With the increasing availability of datasets, developing data fusion methods to leverage the strengths of different datasets to draw causal effects is of great practical importance to many scientific fields. In this paper, we consider estimating the quantile treatment effects using small validation data with fully-observed confounders and large auxiliary data with unmeasured confounders. We propose a Fused Quantile Treatment effects Estimator (FQTE) by integrating the information from two datasets based on doubly robust estimating functions. We allow for the misspecification of the models on the dataset with unmeasured confounders. Under mild conditions, we show that the proposed FQTE is asymptotically normal and more efficient than the initial QTE estimator using the validation data solely. By establishing the asymptotic linear forms of related estimators, convenient methods for covariance estimation are provided. Simulation studies demonstrate the empirical validity and improved efficiency of our fused estimators. We illustrate the proposed method with an application.

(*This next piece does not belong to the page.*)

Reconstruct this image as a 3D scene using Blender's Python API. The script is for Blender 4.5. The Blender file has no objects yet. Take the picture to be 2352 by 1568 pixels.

翻译：随着数据集的日益丰富，开发数据融合方法以利用不同数据集的优势推断因果效应，对众多科学领域具有重要的实际意义。本文考虑利用含有完全观测混杂因素的小规模验证数据与含有未观测混杂因素的大规模辅助数据，估计分位数处理效应。我们基于双重稳健估计函数，提出了一种融合分位数处理效应估计器（Fused Quantile Treatment effects Estimator，FQTE），用以整合两个数据集的信息。我们允许包含未观测混杂因素的数据集上的模型存在设定错误。在温和条件下，研究表明，所提出的FQTE具有渐近正态性，且相较于仅使用验证数据的初始QTE估计器更为高效。通过建立相关估计量的渐近线性形式，我们提供了协方差估计的便捷方法。仿真实验验证了所提融合估计器的实证有效性与效率提升。最后，我们通过一项实际应用对所提方法进行说明。